Fatima et son aînée Issara, sœurs de Jawhar et cousines de Manar, ont suivi les sessions de Kafa. « Les animateurs ont raison, souffle Issara, 32 ans et mère de six enfants. Mais il faut du temps, et que les hommes participent au changement. » Mariée jeune, elle fait de la résistance pour protéger sa fille aînée, Rahaf, 15 ans, des demandes pressantes de prétendants. « Je tiens tête aux hommes de la famille qui veulent la marier, assure-t-elle, en fumant une cigarette. Rahaf ne reproduira pas ce que j’ai vécu. Elle ne se mariera pas avant d’avoir 20 ans, avec un homme capable de lui assurer une vie sereine. »

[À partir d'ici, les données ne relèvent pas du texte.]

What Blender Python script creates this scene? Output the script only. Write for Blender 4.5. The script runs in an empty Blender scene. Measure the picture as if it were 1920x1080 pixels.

Un camion chargé de fruits et de légumes s’arrête à l’entrée du camp, il est 15 heures. Les femmes discutent les prix avec le commerçant, elles s’apprêtent à préparer le repas, partagé avec les hommes, de retour des champs ou des chantiers. Les jeunes Jawhar et Manar vaquent aussi aux occupations domestiques. Toutes deux sont déscolarisées depuis 2011, et ne retourneront pas à l’école.